Laying unceremoniously towards the end of Nvidia’s booth at a press event tonight was an early prototype of the Ultra, an Android 2.0 tablet developed by ICD.
It’s the same tablet (or slate — I’m as baffled as Harry by the terminology shift) that appeared briefly, of all places, on Late Night With Jimmy Fallon, a 7-inch tablet with all the trimmings: Wi-Fi, 3G, Webcam, MicroSD slot, 4 GB of internal memory and, of course, Nvidia’s formidable Tegra chip. An Nvidia representative promised more and better tablets at the company’s booth tomorrow, but I had to take a stab at this one tonight.
The Ultra was a bit buggy, which explains why Nvidia wasn’t making a big deal of it. As soon as I picked it up, it crashed.

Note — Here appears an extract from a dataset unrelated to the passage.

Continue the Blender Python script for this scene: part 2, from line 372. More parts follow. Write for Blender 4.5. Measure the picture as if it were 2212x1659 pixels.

Then it took a while to load up. Then the touch screen acted a bit dodgy. And yet, I walked away excited.
What most impressed me was the tablet’s speed and smoothness. Maybe it’s the iPhone effect, but lately I’ve become obsessed by this sort of thing. And because I’ve never seen Android running so smoothly — even the Nexus One phone on display elsewhere at the event showed some choppiness — using the Ultra was a pleasure. A 1080p version of Star Trek played without a stutter, and the e-reader function flipped nimbly between pages.
We don’t yet know what Apple has in store — or for that matter, whether Apple has anything in store at all — but even if it’s something completely surprising, I could get comfortable with Tegra and Android as purveyors of working class tabletslates. We’ll see what else is in store tomorrow.